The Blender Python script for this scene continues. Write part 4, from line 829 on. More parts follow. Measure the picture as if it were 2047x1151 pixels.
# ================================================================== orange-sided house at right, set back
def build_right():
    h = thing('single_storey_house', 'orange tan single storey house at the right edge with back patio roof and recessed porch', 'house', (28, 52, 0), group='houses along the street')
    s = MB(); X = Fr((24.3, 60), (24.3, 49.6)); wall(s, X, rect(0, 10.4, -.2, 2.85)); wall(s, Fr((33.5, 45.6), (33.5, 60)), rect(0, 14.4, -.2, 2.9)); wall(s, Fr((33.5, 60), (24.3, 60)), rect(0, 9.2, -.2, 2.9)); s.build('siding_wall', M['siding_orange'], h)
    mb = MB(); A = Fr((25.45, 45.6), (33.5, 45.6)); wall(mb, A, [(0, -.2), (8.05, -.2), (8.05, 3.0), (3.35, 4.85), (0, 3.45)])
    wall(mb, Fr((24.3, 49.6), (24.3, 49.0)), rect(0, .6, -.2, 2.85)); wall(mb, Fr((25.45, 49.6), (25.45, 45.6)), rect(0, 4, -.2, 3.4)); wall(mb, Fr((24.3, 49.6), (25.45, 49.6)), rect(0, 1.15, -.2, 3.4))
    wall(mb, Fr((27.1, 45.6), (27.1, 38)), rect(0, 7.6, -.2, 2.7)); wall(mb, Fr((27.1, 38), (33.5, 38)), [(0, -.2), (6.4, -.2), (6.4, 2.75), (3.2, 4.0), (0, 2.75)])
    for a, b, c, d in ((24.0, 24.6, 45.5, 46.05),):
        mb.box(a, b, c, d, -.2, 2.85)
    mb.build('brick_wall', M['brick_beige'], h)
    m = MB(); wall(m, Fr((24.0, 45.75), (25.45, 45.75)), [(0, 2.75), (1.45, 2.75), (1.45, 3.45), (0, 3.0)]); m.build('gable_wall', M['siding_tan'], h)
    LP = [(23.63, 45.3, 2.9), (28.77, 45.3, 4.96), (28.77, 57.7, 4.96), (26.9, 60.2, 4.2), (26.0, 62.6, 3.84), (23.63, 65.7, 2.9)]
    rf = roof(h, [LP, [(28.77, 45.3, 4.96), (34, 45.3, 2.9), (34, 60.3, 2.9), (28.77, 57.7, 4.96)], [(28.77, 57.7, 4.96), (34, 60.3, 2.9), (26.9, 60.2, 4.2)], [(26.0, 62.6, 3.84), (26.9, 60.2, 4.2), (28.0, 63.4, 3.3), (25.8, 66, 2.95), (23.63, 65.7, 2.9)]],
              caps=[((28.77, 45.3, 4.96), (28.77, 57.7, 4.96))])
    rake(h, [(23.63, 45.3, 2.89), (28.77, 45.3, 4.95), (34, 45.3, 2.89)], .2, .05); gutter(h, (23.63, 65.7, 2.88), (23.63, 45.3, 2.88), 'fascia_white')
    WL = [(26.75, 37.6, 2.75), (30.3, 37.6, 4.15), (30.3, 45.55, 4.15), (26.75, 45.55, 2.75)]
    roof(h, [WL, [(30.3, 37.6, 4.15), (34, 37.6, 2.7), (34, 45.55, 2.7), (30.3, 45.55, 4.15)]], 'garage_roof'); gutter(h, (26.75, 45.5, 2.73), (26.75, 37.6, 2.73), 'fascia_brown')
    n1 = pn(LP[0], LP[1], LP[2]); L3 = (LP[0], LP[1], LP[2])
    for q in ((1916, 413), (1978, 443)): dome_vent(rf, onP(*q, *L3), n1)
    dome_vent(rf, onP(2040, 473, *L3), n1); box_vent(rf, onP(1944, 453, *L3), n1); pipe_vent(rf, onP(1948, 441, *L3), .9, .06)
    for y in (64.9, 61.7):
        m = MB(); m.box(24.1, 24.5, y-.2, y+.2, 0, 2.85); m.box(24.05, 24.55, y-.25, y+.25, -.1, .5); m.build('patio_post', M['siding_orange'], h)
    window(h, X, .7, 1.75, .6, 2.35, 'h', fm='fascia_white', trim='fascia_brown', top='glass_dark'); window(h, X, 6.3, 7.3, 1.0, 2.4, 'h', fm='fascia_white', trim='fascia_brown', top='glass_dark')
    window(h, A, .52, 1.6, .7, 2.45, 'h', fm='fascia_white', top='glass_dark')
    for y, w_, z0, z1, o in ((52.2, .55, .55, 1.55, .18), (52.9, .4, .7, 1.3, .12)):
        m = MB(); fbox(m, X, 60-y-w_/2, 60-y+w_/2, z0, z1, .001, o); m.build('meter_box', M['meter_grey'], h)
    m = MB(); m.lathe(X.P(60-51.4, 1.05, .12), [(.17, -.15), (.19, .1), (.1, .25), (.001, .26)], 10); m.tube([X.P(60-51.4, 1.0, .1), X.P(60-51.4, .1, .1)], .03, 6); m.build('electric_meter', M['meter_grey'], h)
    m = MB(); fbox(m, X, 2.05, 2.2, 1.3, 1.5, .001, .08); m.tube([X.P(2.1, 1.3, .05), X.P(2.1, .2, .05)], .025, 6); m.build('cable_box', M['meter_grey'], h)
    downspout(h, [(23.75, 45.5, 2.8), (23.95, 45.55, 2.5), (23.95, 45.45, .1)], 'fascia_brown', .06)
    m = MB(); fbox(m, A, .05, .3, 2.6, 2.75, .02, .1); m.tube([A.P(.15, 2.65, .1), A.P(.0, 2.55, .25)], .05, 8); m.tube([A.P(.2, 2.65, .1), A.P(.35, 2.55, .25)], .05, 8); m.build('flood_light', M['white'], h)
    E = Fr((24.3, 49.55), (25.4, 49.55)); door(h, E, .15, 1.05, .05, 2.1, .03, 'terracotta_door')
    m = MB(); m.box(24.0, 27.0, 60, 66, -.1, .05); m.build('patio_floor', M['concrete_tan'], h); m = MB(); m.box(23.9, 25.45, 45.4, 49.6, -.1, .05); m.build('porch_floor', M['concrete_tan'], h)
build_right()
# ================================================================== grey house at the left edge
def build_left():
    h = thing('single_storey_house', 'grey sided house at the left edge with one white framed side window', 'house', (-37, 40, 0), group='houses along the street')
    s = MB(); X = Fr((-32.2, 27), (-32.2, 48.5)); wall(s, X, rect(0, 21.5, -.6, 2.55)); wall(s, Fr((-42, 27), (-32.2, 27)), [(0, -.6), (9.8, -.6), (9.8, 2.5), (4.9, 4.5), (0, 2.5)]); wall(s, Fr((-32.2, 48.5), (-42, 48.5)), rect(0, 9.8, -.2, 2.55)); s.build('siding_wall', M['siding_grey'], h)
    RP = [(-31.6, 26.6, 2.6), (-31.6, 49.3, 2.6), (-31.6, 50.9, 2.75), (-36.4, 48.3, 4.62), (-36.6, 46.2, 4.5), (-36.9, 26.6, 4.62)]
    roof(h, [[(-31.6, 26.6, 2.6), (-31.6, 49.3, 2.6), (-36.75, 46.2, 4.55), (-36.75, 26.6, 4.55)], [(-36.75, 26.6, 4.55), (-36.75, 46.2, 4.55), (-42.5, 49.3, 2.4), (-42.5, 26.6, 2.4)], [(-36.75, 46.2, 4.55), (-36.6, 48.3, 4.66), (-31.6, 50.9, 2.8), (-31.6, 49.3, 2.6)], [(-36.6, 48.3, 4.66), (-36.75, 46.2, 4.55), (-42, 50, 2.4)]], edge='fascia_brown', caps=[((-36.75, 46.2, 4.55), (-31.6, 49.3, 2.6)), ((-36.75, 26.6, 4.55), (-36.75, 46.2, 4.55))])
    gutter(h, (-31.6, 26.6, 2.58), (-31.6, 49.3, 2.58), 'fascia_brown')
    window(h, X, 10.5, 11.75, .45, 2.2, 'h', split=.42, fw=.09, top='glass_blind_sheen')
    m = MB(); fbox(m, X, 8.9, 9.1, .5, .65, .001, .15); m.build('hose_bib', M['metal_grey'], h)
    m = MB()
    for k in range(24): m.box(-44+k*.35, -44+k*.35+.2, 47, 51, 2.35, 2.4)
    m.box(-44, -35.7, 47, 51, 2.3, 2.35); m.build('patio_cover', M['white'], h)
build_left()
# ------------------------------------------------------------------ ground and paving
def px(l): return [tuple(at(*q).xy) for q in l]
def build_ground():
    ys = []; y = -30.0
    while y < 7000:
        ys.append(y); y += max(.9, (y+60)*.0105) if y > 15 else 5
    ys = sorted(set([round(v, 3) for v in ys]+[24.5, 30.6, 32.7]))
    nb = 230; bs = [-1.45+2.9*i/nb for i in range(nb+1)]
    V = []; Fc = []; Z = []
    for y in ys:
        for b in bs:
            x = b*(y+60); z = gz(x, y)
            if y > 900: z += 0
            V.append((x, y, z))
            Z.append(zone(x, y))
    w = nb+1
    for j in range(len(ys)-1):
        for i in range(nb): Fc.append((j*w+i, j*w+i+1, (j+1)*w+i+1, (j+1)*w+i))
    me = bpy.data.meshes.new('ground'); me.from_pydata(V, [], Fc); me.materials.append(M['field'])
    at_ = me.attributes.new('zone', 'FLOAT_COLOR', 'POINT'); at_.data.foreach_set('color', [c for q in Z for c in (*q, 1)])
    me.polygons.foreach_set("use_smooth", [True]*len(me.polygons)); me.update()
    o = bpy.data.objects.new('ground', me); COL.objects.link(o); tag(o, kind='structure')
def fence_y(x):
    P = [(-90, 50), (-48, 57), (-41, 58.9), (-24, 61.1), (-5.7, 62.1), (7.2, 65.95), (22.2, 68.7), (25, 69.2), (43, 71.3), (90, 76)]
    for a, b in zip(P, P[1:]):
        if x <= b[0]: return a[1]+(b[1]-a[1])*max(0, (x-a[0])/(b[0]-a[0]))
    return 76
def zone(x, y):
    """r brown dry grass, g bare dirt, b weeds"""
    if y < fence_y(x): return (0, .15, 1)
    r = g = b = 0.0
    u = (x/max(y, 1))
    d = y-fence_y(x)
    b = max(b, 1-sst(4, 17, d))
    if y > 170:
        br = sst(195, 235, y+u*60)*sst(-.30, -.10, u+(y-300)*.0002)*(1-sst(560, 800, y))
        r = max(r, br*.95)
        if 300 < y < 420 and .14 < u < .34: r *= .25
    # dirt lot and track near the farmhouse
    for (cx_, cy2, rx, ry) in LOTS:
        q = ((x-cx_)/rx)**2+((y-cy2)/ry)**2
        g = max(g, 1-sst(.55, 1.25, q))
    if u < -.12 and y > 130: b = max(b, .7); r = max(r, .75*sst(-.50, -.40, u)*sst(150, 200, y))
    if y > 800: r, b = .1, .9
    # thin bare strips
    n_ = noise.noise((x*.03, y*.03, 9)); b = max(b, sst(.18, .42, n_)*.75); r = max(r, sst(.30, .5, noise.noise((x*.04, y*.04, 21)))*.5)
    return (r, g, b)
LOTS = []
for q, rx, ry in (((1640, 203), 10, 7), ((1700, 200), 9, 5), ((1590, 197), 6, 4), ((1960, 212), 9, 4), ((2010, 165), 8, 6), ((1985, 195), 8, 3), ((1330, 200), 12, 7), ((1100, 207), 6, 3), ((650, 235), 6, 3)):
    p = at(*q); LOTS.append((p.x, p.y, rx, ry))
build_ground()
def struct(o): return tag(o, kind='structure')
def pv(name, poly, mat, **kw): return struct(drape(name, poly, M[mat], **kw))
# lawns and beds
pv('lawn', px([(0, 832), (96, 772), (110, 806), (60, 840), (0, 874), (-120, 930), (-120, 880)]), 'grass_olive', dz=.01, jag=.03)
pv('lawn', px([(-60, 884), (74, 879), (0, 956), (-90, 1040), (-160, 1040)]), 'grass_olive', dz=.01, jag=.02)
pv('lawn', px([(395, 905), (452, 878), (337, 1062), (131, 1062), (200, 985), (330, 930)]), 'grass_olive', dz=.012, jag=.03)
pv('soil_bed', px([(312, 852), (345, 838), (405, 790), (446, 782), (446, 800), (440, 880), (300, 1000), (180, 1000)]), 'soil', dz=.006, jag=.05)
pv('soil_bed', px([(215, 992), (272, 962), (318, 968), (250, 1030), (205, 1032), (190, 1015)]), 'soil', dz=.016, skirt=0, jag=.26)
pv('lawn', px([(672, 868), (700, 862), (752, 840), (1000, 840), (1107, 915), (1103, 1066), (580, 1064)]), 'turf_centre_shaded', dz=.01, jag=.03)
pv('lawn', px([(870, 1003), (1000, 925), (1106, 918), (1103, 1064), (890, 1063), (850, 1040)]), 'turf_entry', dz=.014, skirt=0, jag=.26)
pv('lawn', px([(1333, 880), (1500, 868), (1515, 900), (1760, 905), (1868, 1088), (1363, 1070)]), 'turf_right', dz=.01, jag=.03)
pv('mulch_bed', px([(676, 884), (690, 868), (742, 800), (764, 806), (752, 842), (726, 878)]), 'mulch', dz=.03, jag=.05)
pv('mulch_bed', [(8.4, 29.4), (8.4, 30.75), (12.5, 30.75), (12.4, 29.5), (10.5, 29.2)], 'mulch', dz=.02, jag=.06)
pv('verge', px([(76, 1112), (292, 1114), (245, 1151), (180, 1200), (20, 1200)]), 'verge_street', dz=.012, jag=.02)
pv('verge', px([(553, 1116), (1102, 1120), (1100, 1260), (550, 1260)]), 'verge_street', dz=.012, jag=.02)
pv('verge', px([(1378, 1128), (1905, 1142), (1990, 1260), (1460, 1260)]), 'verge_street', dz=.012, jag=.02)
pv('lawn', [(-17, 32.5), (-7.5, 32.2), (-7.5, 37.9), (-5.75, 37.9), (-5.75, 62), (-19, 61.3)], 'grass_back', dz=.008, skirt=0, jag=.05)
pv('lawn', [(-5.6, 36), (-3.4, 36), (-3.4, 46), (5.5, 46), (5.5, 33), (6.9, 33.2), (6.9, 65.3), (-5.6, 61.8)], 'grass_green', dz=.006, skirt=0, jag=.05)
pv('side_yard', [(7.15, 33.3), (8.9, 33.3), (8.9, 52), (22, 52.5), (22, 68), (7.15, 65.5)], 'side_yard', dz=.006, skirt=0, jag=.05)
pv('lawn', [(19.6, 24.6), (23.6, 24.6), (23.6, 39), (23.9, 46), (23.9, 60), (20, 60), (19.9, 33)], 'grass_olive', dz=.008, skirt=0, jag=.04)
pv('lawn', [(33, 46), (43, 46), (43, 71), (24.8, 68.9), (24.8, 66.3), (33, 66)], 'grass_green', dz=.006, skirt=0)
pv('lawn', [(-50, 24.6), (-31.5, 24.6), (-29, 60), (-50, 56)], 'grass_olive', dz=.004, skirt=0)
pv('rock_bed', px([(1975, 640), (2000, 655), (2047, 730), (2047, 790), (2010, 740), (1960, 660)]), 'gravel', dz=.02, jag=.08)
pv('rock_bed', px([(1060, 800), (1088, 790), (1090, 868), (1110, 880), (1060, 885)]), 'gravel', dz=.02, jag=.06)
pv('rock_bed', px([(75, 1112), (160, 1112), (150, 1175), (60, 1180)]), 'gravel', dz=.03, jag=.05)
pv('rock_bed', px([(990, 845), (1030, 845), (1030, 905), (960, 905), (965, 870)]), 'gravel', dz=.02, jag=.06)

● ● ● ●

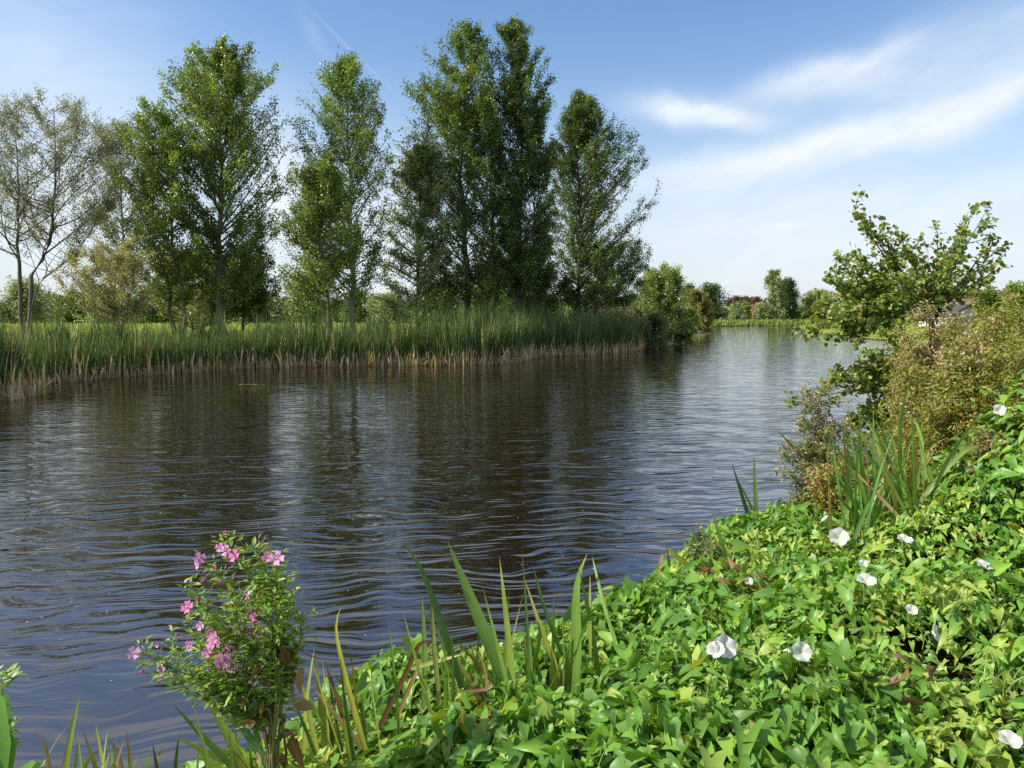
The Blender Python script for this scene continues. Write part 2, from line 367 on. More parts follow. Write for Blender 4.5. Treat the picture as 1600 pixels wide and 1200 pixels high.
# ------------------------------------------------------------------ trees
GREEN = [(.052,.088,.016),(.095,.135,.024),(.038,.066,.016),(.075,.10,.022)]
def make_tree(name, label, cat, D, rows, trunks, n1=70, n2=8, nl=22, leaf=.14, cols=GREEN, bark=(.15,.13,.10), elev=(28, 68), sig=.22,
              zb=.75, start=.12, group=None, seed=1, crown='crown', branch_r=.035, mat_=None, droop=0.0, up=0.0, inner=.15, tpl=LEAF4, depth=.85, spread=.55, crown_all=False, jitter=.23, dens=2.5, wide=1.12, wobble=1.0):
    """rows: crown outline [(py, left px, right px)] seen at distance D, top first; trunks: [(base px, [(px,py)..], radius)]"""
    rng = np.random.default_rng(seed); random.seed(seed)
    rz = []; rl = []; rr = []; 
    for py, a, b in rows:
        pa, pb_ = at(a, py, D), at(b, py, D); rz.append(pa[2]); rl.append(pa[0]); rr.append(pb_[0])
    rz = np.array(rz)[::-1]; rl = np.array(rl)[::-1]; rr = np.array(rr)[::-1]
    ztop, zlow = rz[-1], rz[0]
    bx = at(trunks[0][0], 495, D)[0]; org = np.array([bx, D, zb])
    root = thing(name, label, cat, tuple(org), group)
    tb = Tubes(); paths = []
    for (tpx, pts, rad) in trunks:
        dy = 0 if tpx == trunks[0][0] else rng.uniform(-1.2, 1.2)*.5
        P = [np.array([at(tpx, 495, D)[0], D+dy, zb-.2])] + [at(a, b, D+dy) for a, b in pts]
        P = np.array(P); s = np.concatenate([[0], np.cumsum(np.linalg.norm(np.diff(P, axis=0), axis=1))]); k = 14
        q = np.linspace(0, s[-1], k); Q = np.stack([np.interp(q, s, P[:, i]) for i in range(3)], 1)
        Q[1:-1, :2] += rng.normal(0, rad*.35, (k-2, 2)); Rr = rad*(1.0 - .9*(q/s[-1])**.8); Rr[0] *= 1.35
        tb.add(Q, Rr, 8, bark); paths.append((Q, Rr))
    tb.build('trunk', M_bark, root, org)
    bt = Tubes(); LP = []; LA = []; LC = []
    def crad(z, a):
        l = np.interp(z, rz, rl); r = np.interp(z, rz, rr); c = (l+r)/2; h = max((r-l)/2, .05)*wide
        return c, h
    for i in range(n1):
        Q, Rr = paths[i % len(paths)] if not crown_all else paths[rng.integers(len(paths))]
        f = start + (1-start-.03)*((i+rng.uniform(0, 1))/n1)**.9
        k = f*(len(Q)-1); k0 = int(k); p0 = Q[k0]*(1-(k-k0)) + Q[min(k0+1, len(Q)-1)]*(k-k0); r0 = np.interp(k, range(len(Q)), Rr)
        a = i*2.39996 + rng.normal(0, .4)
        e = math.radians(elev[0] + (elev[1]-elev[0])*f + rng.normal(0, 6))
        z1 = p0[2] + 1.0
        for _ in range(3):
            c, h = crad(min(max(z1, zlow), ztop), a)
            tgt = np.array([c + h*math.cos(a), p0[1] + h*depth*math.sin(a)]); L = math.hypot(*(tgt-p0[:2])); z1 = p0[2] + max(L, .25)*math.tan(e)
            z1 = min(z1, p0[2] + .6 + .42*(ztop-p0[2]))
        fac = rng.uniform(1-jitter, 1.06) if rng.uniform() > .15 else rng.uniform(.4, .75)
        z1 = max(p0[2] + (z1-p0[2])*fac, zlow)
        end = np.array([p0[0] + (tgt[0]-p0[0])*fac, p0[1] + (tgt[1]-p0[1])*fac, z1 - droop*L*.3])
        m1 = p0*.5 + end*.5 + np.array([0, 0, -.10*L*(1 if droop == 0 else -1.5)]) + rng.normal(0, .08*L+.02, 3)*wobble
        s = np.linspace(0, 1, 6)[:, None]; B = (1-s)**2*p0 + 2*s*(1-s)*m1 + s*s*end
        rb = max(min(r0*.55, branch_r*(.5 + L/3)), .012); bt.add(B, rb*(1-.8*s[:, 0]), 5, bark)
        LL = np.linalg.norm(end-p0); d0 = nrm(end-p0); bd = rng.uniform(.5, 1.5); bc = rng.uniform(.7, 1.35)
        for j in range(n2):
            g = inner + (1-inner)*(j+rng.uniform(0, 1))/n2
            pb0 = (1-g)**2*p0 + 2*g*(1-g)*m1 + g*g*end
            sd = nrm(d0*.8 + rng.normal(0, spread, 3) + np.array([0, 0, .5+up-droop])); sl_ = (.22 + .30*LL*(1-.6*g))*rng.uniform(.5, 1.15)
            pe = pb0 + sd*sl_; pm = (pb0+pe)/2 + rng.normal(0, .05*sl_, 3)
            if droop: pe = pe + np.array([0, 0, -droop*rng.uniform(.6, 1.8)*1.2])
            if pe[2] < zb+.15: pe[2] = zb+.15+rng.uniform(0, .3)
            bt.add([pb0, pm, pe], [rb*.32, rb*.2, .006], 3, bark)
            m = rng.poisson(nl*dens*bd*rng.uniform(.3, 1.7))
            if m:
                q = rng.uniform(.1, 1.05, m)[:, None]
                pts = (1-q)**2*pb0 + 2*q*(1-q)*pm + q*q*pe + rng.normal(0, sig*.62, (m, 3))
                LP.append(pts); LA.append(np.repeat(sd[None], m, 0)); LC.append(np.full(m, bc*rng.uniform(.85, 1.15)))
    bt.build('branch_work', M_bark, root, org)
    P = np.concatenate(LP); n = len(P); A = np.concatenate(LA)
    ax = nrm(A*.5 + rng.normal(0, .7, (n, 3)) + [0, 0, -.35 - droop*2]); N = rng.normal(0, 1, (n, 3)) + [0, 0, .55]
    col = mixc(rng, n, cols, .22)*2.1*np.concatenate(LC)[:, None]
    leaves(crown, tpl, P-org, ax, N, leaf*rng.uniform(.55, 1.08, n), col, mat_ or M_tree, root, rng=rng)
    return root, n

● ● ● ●

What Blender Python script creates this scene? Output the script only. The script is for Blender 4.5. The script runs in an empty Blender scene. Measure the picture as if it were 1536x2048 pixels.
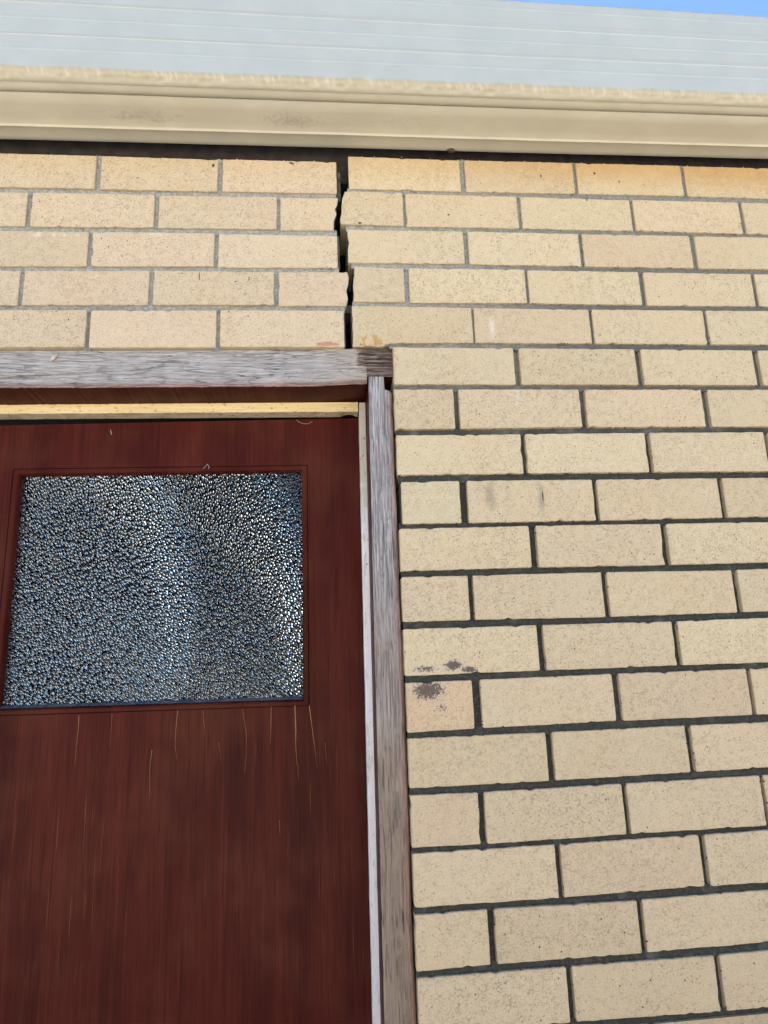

● ● ● ●

▶ **TO DO**
Search the data for "picture" and list every line in which it occurs.

▶ **SOLUTION TO THIS PROBLEM**
The Blender Python script for this scene continues. Write part 4, from line 829 on. More parts follow. Measure the picture as if it were 2047x1151 pixels.
The Blender Python script for this scene continues. Write part 2, from line 367 on. More parts follow. Write for Blender 4.5. Treat the picture as 1600 pixels wide and 1200 pixels high.
What Blender Python script creates this scene? Output the script only. The script is for Blender 4.5. The script runs in an empty Blender scene. Measure the picture as if it were 1536x2048 pixels.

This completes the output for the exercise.